*SOURCE MATERIAL*.
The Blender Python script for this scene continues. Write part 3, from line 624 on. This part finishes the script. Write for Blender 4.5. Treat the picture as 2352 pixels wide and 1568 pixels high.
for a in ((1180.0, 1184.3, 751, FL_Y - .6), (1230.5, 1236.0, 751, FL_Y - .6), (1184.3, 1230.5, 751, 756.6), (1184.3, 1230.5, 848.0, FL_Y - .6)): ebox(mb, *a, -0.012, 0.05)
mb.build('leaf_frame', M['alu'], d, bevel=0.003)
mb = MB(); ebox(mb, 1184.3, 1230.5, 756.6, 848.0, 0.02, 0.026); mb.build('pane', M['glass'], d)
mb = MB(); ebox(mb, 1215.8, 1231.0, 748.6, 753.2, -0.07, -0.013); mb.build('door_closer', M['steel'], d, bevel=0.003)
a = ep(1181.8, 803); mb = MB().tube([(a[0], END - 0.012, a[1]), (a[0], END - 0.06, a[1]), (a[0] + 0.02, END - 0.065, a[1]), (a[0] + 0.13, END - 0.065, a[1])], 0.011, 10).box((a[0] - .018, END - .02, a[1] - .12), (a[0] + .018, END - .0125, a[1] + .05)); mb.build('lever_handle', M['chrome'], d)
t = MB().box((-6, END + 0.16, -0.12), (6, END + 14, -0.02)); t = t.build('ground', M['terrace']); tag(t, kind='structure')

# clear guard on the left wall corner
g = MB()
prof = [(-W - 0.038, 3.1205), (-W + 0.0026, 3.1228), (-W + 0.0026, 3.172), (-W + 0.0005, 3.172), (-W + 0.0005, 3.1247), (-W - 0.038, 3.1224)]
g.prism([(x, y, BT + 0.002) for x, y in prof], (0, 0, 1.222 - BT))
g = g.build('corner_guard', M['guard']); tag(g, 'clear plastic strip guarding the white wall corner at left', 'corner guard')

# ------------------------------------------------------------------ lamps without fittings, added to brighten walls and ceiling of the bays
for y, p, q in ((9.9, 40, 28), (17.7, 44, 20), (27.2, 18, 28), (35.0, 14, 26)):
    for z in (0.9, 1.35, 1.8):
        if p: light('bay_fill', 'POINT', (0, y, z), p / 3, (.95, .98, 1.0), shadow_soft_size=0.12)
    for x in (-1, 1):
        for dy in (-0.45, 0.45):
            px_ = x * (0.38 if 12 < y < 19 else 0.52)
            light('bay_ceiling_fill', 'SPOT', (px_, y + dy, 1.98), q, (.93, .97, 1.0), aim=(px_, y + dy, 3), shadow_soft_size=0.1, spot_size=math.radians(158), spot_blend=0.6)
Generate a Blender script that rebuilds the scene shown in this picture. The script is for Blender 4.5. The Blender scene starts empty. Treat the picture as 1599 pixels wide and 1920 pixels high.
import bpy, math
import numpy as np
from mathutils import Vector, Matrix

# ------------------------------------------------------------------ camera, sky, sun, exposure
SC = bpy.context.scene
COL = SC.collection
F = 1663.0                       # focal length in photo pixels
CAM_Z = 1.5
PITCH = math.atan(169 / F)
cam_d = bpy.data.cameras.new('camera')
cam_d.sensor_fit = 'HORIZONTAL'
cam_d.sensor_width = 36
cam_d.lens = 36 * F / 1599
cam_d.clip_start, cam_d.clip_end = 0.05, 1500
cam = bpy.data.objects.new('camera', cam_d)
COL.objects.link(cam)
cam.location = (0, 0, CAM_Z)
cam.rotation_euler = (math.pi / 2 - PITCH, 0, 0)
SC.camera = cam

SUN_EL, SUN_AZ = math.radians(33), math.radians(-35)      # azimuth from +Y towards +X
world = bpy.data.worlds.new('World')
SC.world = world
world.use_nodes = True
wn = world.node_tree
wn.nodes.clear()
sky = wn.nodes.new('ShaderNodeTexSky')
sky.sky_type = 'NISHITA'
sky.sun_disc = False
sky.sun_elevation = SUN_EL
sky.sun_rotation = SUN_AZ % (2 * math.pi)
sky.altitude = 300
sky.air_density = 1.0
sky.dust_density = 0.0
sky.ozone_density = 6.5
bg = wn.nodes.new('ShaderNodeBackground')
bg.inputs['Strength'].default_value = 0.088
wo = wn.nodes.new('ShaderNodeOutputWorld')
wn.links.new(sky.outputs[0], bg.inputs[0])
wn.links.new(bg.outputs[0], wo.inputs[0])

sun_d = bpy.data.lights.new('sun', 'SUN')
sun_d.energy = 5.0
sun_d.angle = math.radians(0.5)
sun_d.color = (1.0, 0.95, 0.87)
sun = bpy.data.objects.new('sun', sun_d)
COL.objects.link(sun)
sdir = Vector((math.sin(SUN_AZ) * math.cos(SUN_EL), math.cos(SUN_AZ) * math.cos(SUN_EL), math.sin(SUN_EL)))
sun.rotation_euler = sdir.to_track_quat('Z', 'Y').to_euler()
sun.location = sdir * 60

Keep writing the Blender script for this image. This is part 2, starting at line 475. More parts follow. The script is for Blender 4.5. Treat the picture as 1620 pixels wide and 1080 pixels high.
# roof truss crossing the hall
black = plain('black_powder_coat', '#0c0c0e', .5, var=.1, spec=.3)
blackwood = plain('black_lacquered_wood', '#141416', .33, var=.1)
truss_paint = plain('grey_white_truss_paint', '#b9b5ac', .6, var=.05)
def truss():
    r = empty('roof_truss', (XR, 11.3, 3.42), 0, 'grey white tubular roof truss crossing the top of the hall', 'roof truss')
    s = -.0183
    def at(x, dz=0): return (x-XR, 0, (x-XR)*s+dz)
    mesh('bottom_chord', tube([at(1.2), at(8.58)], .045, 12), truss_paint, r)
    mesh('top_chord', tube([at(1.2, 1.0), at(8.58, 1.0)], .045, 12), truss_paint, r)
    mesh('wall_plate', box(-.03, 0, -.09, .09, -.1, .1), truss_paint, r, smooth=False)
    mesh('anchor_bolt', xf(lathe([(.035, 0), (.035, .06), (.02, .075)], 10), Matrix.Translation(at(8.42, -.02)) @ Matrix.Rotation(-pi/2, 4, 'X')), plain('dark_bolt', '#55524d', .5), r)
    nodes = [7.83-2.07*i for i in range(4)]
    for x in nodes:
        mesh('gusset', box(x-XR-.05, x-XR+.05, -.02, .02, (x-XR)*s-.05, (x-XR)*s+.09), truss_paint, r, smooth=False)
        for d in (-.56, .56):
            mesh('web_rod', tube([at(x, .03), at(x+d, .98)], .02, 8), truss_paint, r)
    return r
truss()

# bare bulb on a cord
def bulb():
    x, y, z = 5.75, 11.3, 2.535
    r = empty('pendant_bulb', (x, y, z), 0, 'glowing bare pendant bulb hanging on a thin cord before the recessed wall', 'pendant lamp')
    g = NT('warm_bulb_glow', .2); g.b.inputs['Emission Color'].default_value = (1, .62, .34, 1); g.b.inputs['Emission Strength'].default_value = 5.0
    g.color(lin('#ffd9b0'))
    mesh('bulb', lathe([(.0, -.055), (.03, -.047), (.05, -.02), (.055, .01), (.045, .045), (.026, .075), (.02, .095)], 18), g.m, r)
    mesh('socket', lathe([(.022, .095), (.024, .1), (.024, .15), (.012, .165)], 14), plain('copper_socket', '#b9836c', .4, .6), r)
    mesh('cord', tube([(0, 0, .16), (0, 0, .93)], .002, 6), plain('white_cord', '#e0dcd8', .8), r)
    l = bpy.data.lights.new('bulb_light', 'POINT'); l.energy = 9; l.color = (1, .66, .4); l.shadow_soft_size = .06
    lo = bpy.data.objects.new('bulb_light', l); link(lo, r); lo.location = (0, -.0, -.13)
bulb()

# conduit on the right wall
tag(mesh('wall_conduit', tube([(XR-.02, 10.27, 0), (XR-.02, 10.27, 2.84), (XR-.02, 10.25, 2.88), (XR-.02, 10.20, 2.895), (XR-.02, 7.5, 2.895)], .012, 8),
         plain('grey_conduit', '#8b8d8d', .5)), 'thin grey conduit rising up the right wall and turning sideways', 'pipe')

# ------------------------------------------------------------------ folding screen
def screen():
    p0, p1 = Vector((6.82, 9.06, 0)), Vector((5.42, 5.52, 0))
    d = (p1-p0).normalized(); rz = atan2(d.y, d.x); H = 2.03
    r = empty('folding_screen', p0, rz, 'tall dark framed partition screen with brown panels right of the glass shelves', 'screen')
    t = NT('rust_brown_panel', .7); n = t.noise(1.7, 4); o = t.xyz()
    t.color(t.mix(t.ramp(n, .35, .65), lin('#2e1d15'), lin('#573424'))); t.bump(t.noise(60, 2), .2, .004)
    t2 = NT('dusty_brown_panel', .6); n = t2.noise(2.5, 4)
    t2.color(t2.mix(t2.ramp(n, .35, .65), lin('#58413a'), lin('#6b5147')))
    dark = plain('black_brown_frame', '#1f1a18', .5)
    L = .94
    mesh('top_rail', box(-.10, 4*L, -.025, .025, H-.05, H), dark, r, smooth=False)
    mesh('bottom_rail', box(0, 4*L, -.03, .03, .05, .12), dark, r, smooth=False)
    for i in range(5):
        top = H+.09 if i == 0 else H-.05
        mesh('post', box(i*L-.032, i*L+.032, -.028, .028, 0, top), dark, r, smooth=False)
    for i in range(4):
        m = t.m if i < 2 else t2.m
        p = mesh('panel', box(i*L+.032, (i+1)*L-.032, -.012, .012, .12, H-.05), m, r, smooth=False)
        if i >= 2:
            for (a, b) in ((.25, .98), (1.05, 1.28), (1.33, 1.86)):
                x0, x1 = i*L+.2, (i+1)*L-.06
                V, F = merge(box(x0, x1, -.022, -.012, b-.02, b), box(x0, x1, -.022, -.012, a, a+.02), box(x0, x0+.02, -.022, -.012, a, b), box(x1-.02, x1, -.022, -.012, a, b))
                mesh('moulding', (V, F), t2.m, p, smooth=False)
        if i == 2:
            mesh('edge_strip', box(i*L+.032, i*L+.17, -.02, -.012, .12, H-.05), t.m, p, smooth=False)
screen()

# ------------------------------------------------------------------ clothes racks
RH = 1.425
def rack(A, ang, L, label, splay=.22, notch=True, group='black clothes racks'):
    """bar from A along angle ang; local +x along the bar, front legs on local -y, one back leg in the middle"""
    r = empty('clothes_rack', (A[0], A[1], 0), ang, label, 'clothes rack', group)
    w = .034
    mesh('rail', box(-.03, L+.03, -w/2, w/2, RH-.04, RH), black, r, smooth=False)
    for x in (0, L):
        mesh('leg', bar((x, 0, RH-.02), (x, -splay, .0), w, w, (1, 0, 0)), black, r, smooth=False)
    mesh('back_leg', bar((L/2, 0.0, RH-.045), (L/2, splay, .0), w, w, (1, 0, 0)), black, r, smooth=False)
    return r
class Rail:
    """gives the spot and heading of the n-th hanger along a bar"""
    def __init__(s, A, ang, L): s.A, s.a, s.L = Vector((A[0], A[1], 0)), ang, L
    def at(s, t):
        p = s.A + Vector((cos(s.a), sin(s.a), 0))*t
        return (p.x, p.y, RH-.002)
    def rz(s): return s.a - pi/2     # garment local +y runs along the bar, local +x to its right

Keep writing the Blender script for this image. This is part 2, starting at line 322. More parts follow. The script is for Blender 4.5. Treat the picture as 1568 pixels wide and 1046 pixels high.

*STATED TASK*. What is needed is an exact copy of the lines from the start of the listing through the line where "g = g.build('corner_guard', M['guard']);" sits, please, both end lines included and nothing more.

*CORRECT ANSWER*.
The Blender Python script for this scene continues. Write part 3, from line 624 on. This part finishes the script. Write for Blender 4.5. Treat the picture as 2352 pixels wide and 1568 pixels high.
for a in ((1180.0, 1184.3, 751, FL_Y - .6), (1230.5, 1236.0, 751, FL_Y - .6), (1184.3, 1230.5, 751, 756.6), (1184.3, 1230.5, 848.0, FL_Y - .6)): ebox(mb, *a, -0.012, 0.05)
mb.build('leaf_frame', M['alu'], d, bevel=0.003)
mb = MB(); ebox(mb, 1184.3, 1230.5, 756.6, 848.0, 0.02, 0.026); mb.build('pane', M['glass'], d)
mb = MB(); ebox(mb, 1215.8, 1231.0, 748.6, 753.2, -0.07, -0.013); mb.build('door_closer', M['steel'], d, bevel=0.003)
a = ep(1181.8, 803); mb = MB().tube([(a[0], END - 0.012, a[1]), (a[0], END - 0.06, a[1]), (a[0] + 0.02, END - 0.065, a[1]), (a[0] + 0.13, END - 0.065, a[1])], 0.011, 10).box((a[0] - .018, END - .02, a[1] - .12), (a[0] + .018, END - .0125, a[1] + .05)); mb.build('lever_handle', M['chrome'], d)
t = MB().box((-6, END + 0.16, -0.12), (6, END + 14, -0.02)); t = t.build('ground', M['terrace']); tag(t, kind='structure')

# clear guard on the left wall corner
g = MB()
prof = [(-W - 0.038, 3.1205), (-W + 0.0026, 3.1228), (-W + 0.0026, 3.172), (-W + 0.0005, 3.172), (-W + 0.0005, 3.1247), (-W - 0.038, 3.1224)]
g.prism([(x, y, BT + 0.002) for x, y in prof], (0, 0, 1.222 - BT))
g = g.build('corner_guard', M['guard']); tag(g, 'clear plastic strip guarding the white wall corner at left', 'corner guard')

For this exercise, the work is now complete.